** begin **

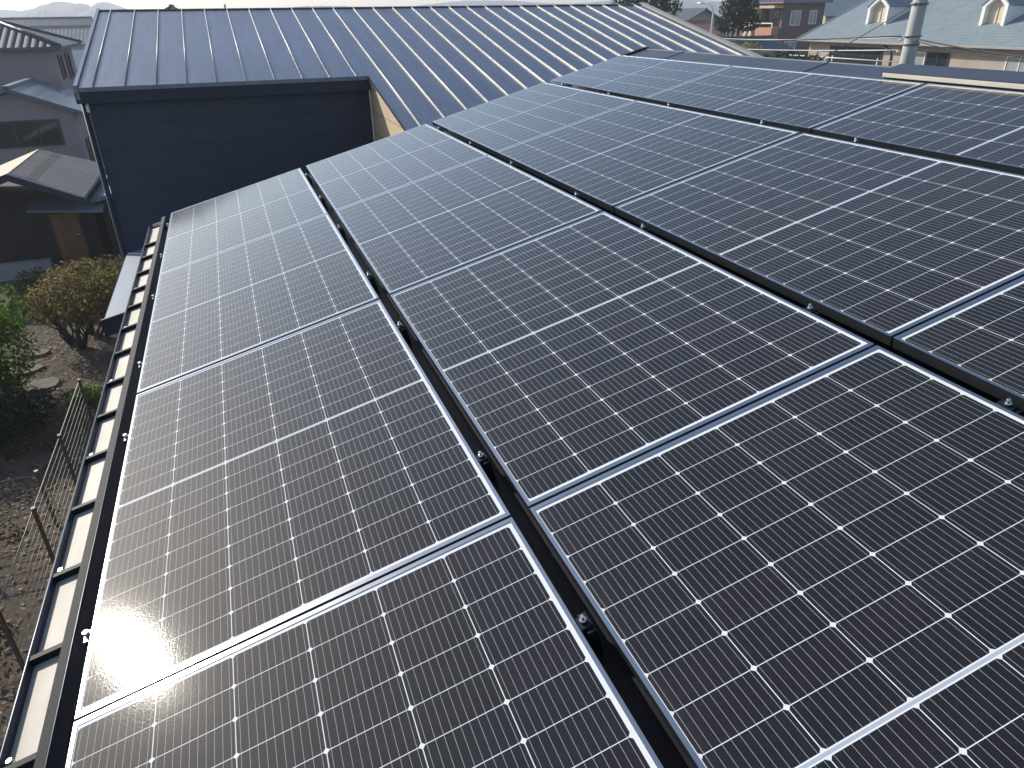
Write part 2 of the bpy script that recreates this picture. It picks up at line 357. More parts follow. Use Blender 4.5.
# ------------------------------------------------------------------ mounting rails with clamps in the gaps between rows
def clamp_parts(parent, s, u, org):
    m = MB(); m.box((s-.010, u-.030, -.0875), (s+.012, u+.030, -.012), 0, W)
    m.box((s-.020, u-.018, -.0118), (s+.010, u+.018, -.006), 0, W)
    c = bevel(m.build('clamp', M_RAILBLK, parent, org), .002)
    m = MB(); m.tube([W(s-.006, u, -.0055), W(s-.006, u, .004)], .0085, 6); m.tube([W(s-.006, u, .0042), W(s-.006, u, .014)], .0045, 8)
    m.build('bolt', M_BOLT, c, org)
UCL = [-.36, -1.25, -2.13, -3.12, -3.83, -4.92, -5.62, -6.5]
for r, lab in enumerate(['black mounting rail with clamps in the gap above the eave row of panels', 'black mounting rail with clamps in the gap between second and third panel rows', 'black mounting rail with clamps in the gap below the narrow ridge panels']):
    s0 = SROW[r]+PW; s1 = SROW[r+1]; org = W(s0, 0, 0)
    t = thing('mounting_rail', lab, 'mounting rail', org, 'mounting rails between panel rows')
    m = MB(); m.box((s0-.03, U0+2.4, -.112), (s1+.03, U1-.03, -.088), 0, W)
    m.box((s0+.002, U0+2.4, -.0875), (s0+.012, U1-.03, -.050), 0, W)
    m.build('channel', M_RAILBLK, t, org)
    for u in UCL: clamp_parts(t, (s0+s1)/2-.004, u, org)
org = W(-.05, 0, 0)
t = thing('eave_mounting_rail', 'black mounting rail with small clamps along the lower edge of the eave row', 'mounting rail', org)
m = MB(); m.box((-.028, U0+2.4, -.112), (.03, U1-.03, -.07), 0, W); m.build('channel', M_RAILBLK, t, org)
for u in UCL:
    m = MB(); m.box((-.026, u-.02, -.0695), (-.002, u+.02, -.012), 0, W); c = m.build('clamp', M_ALU, t, org)
    m = MB(); m.tube([W(-.016, u, -.012), W(-.016, u, .004)], .008, 6); m.build('bolt', M_BOLT, c, org)

# ------------------------------------------------------------------ the neighbouring wing with the standing seam roof
EM = R(12); ZM = 5.3; YM = .15
def wz(y): return ZM + (y-YM)*math.tan(EM)
wing = thing('metal_roof_house', 'dark sided house with long standing seam metal roof beyond the panels', 'house', (3.5, 5, 0)); WO = (3.5, 5, 0)
XL, XS, XR = -1.11, 2.55, 9.2; YE, YR = 4.34, 8.52
m = MB()
def slab(xa, xb, ya, yb, th=.05):
    m.hexa([(xa, ya, wz(ya)-th), (xb, ya, wz(ya)-th), (xb, yb, wz(yb)-th), (xa, yb, wz(yb)-th), (xa, ya, wz(ya)), (xb, ya, wz(ya)), (xb, yb, wz(yb)), (xa, yb, wz(yb))])
slab(XL, XS, YE, YR); slab(XS, XR, .22, YR)
# back slope
m.hexa([(XL, YR, wz(YR)-.05), (XR, YR, wz(YR)-.05), (XR, YR+4.5, wz(YR)-1.0), (XL, YR+4.5, wz(YR)-1.0), (XL, YR, wz(YR)), (XR, YR, wz(YR)), (XR, YR+4.5, wz(YR)-.95), (XL, YR+4.5, wz(YR)-.95)])
pitch = .369; nse = int(round((XR-XL)/pitch))
xs = [XL+.17 + pitch*k for k in range(nse)]
for x in xs:
    y0 = YE if x < XS else .22
    if abs(x-XS) < .05: continue
    a = Vector((x, y0, wz(y0)+.006)); b = Vector((x, YR, wz(YR)+.006))
    m.box((x-.006, 0, 0), (x+.006, 1, .018), 1, lambda X, Y, Z, a=a, b=b: (X, a.y+(b.y-a.y)*Y, a.z-.01+(b.z-a.z)*Y+Z))
    m.tube([a+Vector((0, 0, .012)), b+Vector((0, 0, .012))], .0068, 8, 1)
rf = m.build('roof', [M_SEAM, M_SEAMRIB], wing, WO)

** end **

Reproduce the full listing faithfully, but do not carry over any pictures.

Write part 2 of the bpy script that recreates this picture. It picks up at line 357. More parts follow. Use Blender 4.5.
# ------------------------------------------------------------------ mounting rails with clamps in the gaps between rows
def clamp_parts(parent, s, u, org):
    m = MB(); m.box((s-.010, u-.030, -.0875), (s+.012, u+.030, -.012), 0, W)
    m.box((s-.020, u-.018, -.0118), (s+.010, u+.018, -.006), 0, W)
    c = bevel(m.build('clamp', M_RAILBLK, parent, org), .002)
    m = MB(); m.tube([W(s-.006, u, -.0055), W(s-.006, u, .004)], .0085, 6); m.tube([W(s-.006, u, .0042), W(s-.006, u, .014)], .0045, 8)
    m.build('bolt', M_BOLT, c, org)
UCL = [-.36, -1.25, -2.13, -3.12, -3.83, -4.92, -5.62, -6.5]
for r, lab in enumerate(['black mounting rail with clamps in the gap above the eave row of panels', 'black mounting rail with clamps in the gap between second and third panel rows', 'black mounting rail with clamps in the gap below the narrow ridge panels']):
    s0 = SROW[r]+PW; s1 = SROW[r+1]; org = W(s0, 0, 0)
    t = thing('mounting_rail', lab, 'mounting rail', org, 'mounting rails between panel rows')
    m = MB(); m.box((s0-.03, U0+2.4, -.112), (s1+.03, U1-.03, -.088), 0, W)
    m.box((s0+.002, U0+2.4, -.0875), (s0+.012, U1-.03, -.050), 0, W)
    m.build('channel', M_RAILBLK, t, org)
    for u in UCL: clamp_parts(t, (s0+s1)/2-.004, u, org)
org = W(-.05, 0, 0)
t = thing('eave_mounting_rail', 'black mounting rail with small clamps along the lower edge of the eave row', 'mounting rail', org)
m = MB(); m.box((-.028, U0+2.4, -.112), (.03, U1-.03, -.07), 0, W); m.build('channel', M_RAILBLK, t, org)
for u in UCL:
    m = MB(); m.box((-.026, u-.02, -.0695), (-.002, u+.02, -.012), 0, W); c = m.build('clamp', M_ALU, t, org)
    m = MB(); m.tube([W(-.016, u, -.012), W(-.016, u, .004)], .008, 6); m.build('bolt', M_BOLT, c, org)

# ------------------------------------------------------------------ the neighbouring wing with the standing seam roof
EM = R(12); ZM = 5.3; YM = .15
def wz(y): return ZM + (y-YM)*math.tan(EM)
wing = thing('metal_roof_house', 'dark sided house with long standing seam metal roof beyond the panels', 'house', (3.5, 5, 0)); WO = (3.5, 5, 0)
XL, XS, XR = -1.11, 2.55, 9.2; YE, YR = 4.34, 8.52
m = MB()
def slab(xa, xb, ya, yb, th=.05):
    m.hexa([(xa, ya, wz(ya)-th), (xb, ya, wz(ya)-th), (xb, yb, wz(yb)-th), (xa, yb, wz(yb)-th), (xa, ya, wz(ya)), (xb, ya, wz(ya)), (xb, yb, wz(yb)), (xa, yb, wz(yb))])
slab(XL, XS, YE, YR); slab(XS, XR, .22, YR)
# back slope
m.hexa([(XL, YR, wz(YR)-.05), (XR, YR, wz(YR)-.05), (XR, YR+4.5, wz(YR)-1.0), (XL, YR+4.5, wz(YR)-1.0), (XL, YR, wz(YR)), (XR, YR, wz(YR)), (XR, YR+4.5, wz(YR)-.95), (XL, YR+4.5, wz(YR)-.95)])
pitch = .369; nse = int(round((XR-XL)/pitch))
xs = [XL+.17 + pitch*k for k in range(nse)]
for x in xs:
    y0 = YE if x < XS else .22
    if abs(x-XS) < .05: continue
    a = Vector((x, y0, wz(y0)+.006)); b = Vector((x, YR, wz(YR)+.006))
    m.box((x-.006, 0, 0), (x+.006, 1, .018), 1, lambda X, Y, Z, a=a, b=b: (X, a.y+(b.y-a.y)*Y, a.z-.01+(b.z-a.z)*Y+Z))
    m.tube([a+Vector((0, 0, .012)), b+Vector((0, 0, .012))], .0068, 8, 1)
rf = m.build('roof', [M_SEAM, M_SEAMRIB], wing, WO)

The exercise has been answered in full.